The independent report by Daphne Romney QC found some women “feel they are undervalued, ignored, and patronised because they are women. This applies to both doctors and members of staff. This is because of an ‘old boys’ club’ culture for some that lingers on without proper challenge, which treats women as of less importance and ability.” She hopes the report “will focus attention within the BMA on the damaging elements of its discriminatory culture, including the (limited) instances of sexual harassment”.

She adds: “I must emphasise that the majority of men in the BMA are not sexist or sexual harassers, and every committee is not riddled with discrimination.
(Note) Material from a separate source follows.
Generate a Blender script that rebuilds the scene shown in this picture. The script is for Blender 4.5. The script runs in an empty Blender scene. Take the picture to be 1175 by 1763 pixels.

There are hundreds of BMA committees, most of which carry out their work perfectly properly”.

The BMA commissioned the review after reports came to light that two female doctors alleged sexism and sexual harassment by elected members of the BMA. The review was also asked to make recommendations to address gender bias and wider harassment in the BMA, drawing on examples of best practice.

At the time the allegations came to light, the BMA Chair of Council, Dr Chaand Nagpaul, said sexism and sexual harassment had no place in the organisation and immediately committed to this independent review. He has apologised and promised extensive reform to the organisation.

In response to the findings, Dr Nagpaul said: “I am truly appalled to learn that members and staff have been subjected to sexism and sexual harassment and the behaviours described in this report. These behaviours have no place within the BMA. I am deeply sorry to those who have been affected and I thank all those individuals who came forward to contribute to the review – I recognise their strength and courage in speaking out.

“The report makes for difficult reading. I am determined that we learn from it, and, most importantly that we make the necessary changes to ensure we become a truly inclusive association by implementing the recommendations.”

The BMA says that in response it is introducing an external Guardian of Safe Working and internal Staff Listening Champions for all involved in the BMA.